How to write a remote resume

How to write the Perfect Remote Resume: Your Key to Landing the Ideal Work-at-Home Job

If you want to land your ideal work-at-home job, you must first land an interview. Writing a remote resume that stands out from the crowd is the way to do that. Resume writing can be intimidating, especially if you have been out of the job market for a while and hiring managers for remote positions are looking for a slightly different skillset than in-person jobs. This guide to writing a remote resume will simplify the process and help get you one step closer to working from home.

One of the biggest mistakes most job hunters make when trying to get a work-at-home job is using the same old resume they’ve used to apply for in-person jobs. Remote resumes need to showcase your skills in a way that makes you stand out from other candidates but also demonstrates that you can work independently and use the tools that are essential to a remote workplace.

Which resume format should you use for a remote job?

When it comes to writing any resume, there are three main options: a chronological resume, a skills-based resume (known as a functional resume), or a combination of the two of them.

If you have been out of the workforce for a long time, you will want to use a skill-based resume to emphasize your skills rather than your work history.

Chronological resumes are most commonly used, starting with your most recent job experience and going back several years.

Many job searchers like using a chronological resume with a skills section, so they get the benefits of both types of resumes. This can be pretty effective since most companies use an applicant tracking system (ATS) to sort through resumes. This means they are often searching for specific terms in resumes for each job listing, and including a skills section on your remote resume allows you a better chance of including the terms they are looking for and making it to the interview stage.

Should you include a photo on your resume?

There are mixed opinions on whether or not you should include a photo of yourself on your resume. Photos do make your resume stand out. However, they are generally not recommended anymore.

Many hiring managers are very conscious about avoiding discrimination and unconscious bias. Having a photo on a resume makes that harder to do so some employers will automatically filter out resumes that include a photo to prevent any liability.

Instead of using a photo to stand out, let your experience and skills speak for themselves.

Keep your remote resume simple.

Simple is usually best. Don’t let anything distract from your experience. Style choices can be subjective so you are better off keeping things clean and simple.

This applies to your text too. Many people make the mistake of using complicated word choices on their resume. Sometimes explaining complicated topics in simple terms is better. Making things too wordy can appear like you are trying too hard or covering up a lack of knowledge in some areas.

To help simplify your resume writing, download our minimalistic remote job resume template (with cover letter).

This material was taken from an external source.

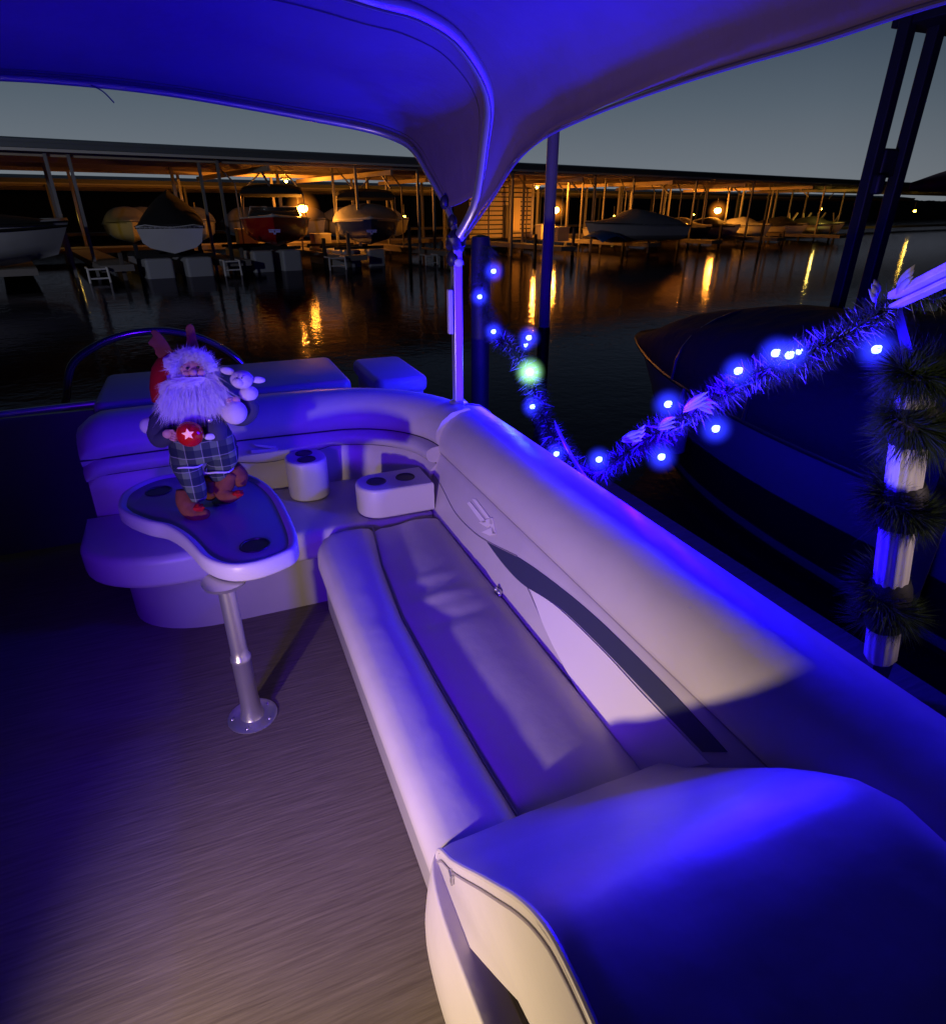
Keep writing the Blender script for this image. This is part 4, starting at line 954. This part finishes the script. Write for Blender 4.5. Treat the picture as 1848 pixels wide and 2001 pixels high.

Target your resume to the remote job you want.

Hiring managers usually have certain keywords they are looking for. They have a lot of resumes to go through, so you need to stand out immediately. This doesn’t mean you have to rewrite your entire resume for every job application you submit, but it can be a good idea to work on some of the skills that the job posting is specifically looking for.

Include skills specific to remote work.

Hiring managers want to see that you have the skills needed to work remotely. Include any software you are familiar with that would help you do that, such as project management tools (Asana, Trello), communication tools (Slack, Google Workspace), etc.

If you are a self-starter and able to work without a lot of direction or have experience working on a remote team, include that as well.